Game 4 of the 2023 NBA Finals, where else but the city he was taught the ritual, belongs in the highlight reel rotation from now on. It will forever inspire comfort and confidence.

In autumn of 2017, Brown was slumping. It was his second year at the University of Miami, where his responsibilities were heightened as the team’s top returning scorer. He wasn’t meeting expectations early on. A shooting drought had ripple effects on his aggressiveness. Coach Jim Larrañaga took notice and offered Brown a solution. Not X’s and O’s advice, though.

“All he told me to do was go watch some highlights,” Bruce told The Post, smiling in a Miami Hurricanes ballcap. “He told me to watch my highlights.”

To this day, Brown pulls up videos of his own highlights to gas himself up before games, especially when he needs some extra gumption.

It’s one of the ways “the U” left an indelible mark on Brown that shaped him into the Nuggets’ indispensable sixth man this season.
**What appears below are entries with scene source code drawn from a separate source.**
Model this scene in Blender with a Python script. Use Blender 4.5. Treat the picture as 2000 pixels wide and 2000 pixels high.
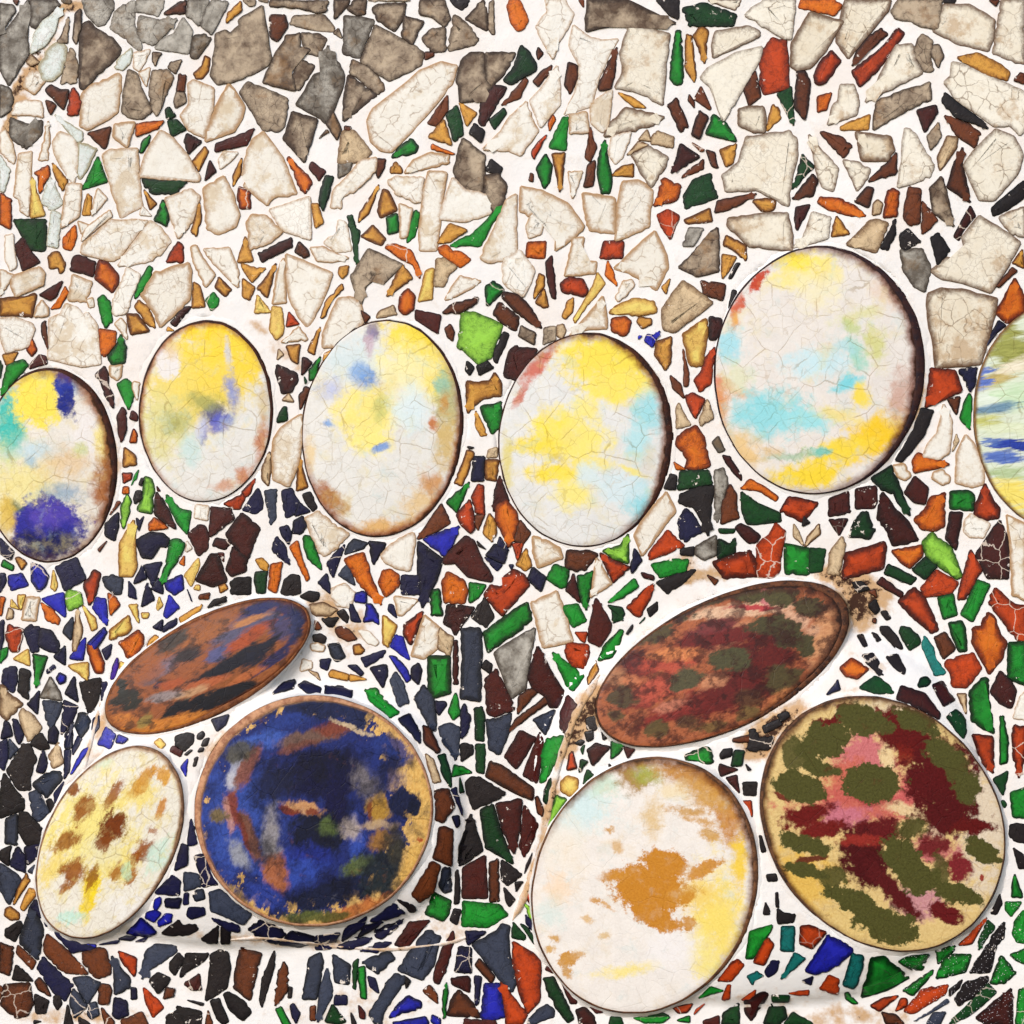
import bpy, bmesh, math, random
import numpy as np
from mathutils import noise as mnoise, Vector

random.seed(7)
rng = np.random.default_rng(11)
scene = bpy.context.scene
for o in list(bpy.data.objects):
    bpy.data.objects.remove(o)
C = scene.collection

# ------------------------------------------------------------------ camera, sky, sun, exposure
PX = 0.0005                 # one measure unit of the wall is half a millimetre
ZC = 1.5                    # height of the middle of the panel above the ground
DIST = 2.4                  # camera distance from the wall
cam_data = bpy.data.cameras.new('camera')
cam = bpy.data.objects.new('camera', cam_data)
C.objects.link(cam)
cam.location = (0, -DIST, ZC)
cam.rotation_euler = (math.radians(90), 0, 0)
cam_data.sensor_width = 36
cam_data.lens = 36 * DIST / 1.0
cam_data.clip_start = 0.05
cam_data.clip_end = 100
scene.camera = cam

SUN_EL, SUN_AZ = 30.0, -26.0     # degrees; azimuth from the wall's normal, negative = from the left
world = bpy.data.worlds.new('World')
scene.world = world
world.use_nodes = True
wn = world.node_tree
bg = wn.nodes['Background']
sky = wn.nodes.new('ShaderNodeTexSky')
sky.sky_type = 'NISHITA'
sky.sun_disc = False
sky.sun_elevation = math.radians(SUN_EL)
sky.sun_rotation = math.radians(180 - SUN_AZ)
sky.air_density = 1.0
sky.dust_density = 1.0
sky.ozone_density = 1.0
wn.links.new(sky.outputs[0], bg.inputs[0])
bg.inputs[1].default_value = 0.10

sun_data = bpy.data.lights.new('sun', 'SUN')
sun_data.energy = 1.5
sun_data.angle = math.radians(24)
sun_data.color = (1.0, 0.96, 0.94)
sun = bpy.data.objects.new('sun', sun_data)
C.objects.link(sun)
el, az = math.radians(SUN_EL), math.radians(SUN_AZ)
to_sun = Vector((math.sin(az) * math.cos(el), -math.cos(az) * math.cos(el), math.sin(el)))
sun.rotation_euler = to_sun.to_track_quat('Z', 'Y').to_euler()
sun.location = to_sun * 4

vs = scene.view_settings
vs.view_transform = 'Standard'
vs.look = 'None'
vs.exposure = 0.7
vs.gamma = 1
vs.use_curve_mapping = False

# ------------------------------------------------------------------ the wall's relief (measure units)
def bulge(x, y, cx, cy, rx, ry, H, e):
    r = (np.abs((x - cx) / rx) ** e + np.abs((y - cy) / ry) ** e)
    return H * np.clip(1 - r, 0, 1) ** 0.55
def relief(x, y):
    x = np.asarray(x, float); y = np.asarray(y, float)
    a = bulge(x, y, 495, 1590, 415, 262, 62, 2.4)
    b = bulge(x, y, 1480, 1590, 440, 372, 70, 2.5)
    und = 4 * np.sin(x / 310 + 1.0) * np.cos(y / 270) + 3 * np.sin(x / 150 + y / 190)
    return np.maximum(a, b) + und
def world_pt(x, y, h):
    """measure units on the wall (x right, y down) and h out of it, to metres"""
    k = 1 - h * PX / DIST
    return np.stack([(np.asarray(x) - 1000) * PX * k, -np.asarray(h) * PX + 0 * np.asarray(x), ZC - (np.asarray(y) - 1000) * PX * k], -1)

# ------------------------------------------------------------------ small helpers
GAIN = 1.12
def lin(c):
    return tuple((((v / 255) / 12.92) if v <= 10 else (((v / 255) + 0.055) / 1.055) ** 2.4) / GAIN for v in c)
def col4(c):
    return (*lin(c), 1)
class NT:
    """short-hand for writing a node material"""
    def __init__(s, name):
        s.m = bpy.data.materials.new(name); s.m.use_nodes = True
        s.t = s.m.node_tree; s.b = s.t.nodes['Principled BSDF']
        s.out = s.t.nodes['Material Output']
    def n(s, kind, ins=None, **props):
        nd = s.t.nodes.new('ShaderNode' + kind)
        for k, v in props.items(): setattr(nd, k, v)
        for k, v in (ins or {}).items():
            sock = nd.inputs[k]
            if isinstance(v, bpy.types.NodeSocket): s.t.links.new(v, sock)
            else: sock.default_value = v
        return nd
    def math(s, op, a, b=0.0, c=0.0, clamp=False):
        return s.n('Math', {0: a, 1: b, 2: c}, operation=op, use_clamp=clamp).outputs[0]
    def vmath(s, op, a, b=(0, 0, 0)):
        nd = s.n('VectorMath', {0: a}, operation=op)
        if isinstance(b, bpy.types.NodeSocket): s.t.links.new(b, nd.inputs[1])
        elif op == 'SCALE': nd.inputs[3].default_value = b
        else: nd.inputs[1].default_value = b
        return nd.outputs[1 if op in ('LENGTH', 'DISTANCE', 'DOT_PRODUCT') else 0]
    def noise(s, vec, scale, detail=4, rough=0.55, dist=0.0, color=False):
        nd = s.n('TexNoise', {'Vector': vec, 'Scale': scale, 'Detail': detail, 'Roughness': rough, 'Distortion': dist})
        return nd.outputs[1 if color else 0]
    def rng(s, v, a, b, c=0.0, d=1.0, smooth=True):
        return s.n('MapRange', {0: v, 1: a, 2: b, 3: c, 4: d}, interpolation_type='SMOOTHSTEP' if smooth else 'LINEAR').outputs[0]
    def mix(s, f, a, b, blend='MIX'):
        nd = s.n('Mix', data_type='RGBA', blend_type=blend)
        for k, v in ((0, f), (6, a), (7, b)):
            if isinstance(v, bpy.types.NodeSocket): s.t.links.new(v, nd.inputs[k])
            else: nd.inputs[k].default_value = v
        return nd.outputs[2]
    def set(s, name, v):
        if isinstance(v, bpy.types.NodeSocket): s.t.links.new(v, s.b.inputs[name])
        else: s.b.inputs[name].default_value = v
    def bump(s, h, strength, dist):
        nd = s.n('Bump', {'Height': h, 'Strength': strength, 'Distance': dist})
        s.t.links.new(nd.outputs[0], s.b.inputs['Normal'])

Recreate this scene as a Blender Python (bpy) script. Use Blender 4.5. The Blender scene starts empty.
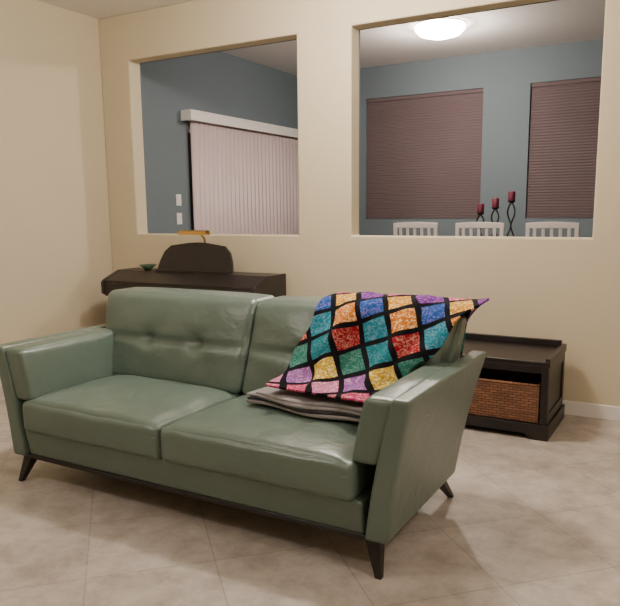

From the psychological to the positional, his college origins under Larrañaga are directly linked to his current role, in which Brown shepherded the Nuggets within a win of an NBA title Friday night.

His success as a backup point guard has also likely earned him a lucrative payday, making the proceedings bittersweet as a player option looms this offseason. Due to salary cap restrictions, it’s possible Game 5 on Monday will be Brown’s last game as a Nugget, with the veteran likely to seek the payday he didn’t receive when he hit free agency last offseason.

So it’s only fitting that his potential last hoorah is a series passing through Miami — and that he dropped 21 clutch points on 8-of-11 shooting in Game 4. Brown scored 11 of his team’s last 14 in the final 5:10 to secure a 3-1 series lead.

“I’ve always thought that Bruce is like a Swiss army knife,” Larrañaga told The Post. “Whatever the coach is going to ask you to do, the first thing you have to do is have a great attitude toward that. … He’s been so upbeat.”

The specific tool deployed on the Swiss army knife has varied from team to team. But how Denver saw Brown is the same way Larrañaga did. From the time Miami recruited him and through two seasons for the Hurricanes, Brown remembers, “he would just always say that I was going to be a point guard if I wanted to play in the league.”

In high school and at the beginning of his first college season, he played the three. Then Larrañaga started transitioning him to the one. After the 2016-17 season, they had a long conversation about whether Brown should enter the NBA draft as a one-and-done or return to school. The verdict: Brown wanted to improve his handles and point guard skills.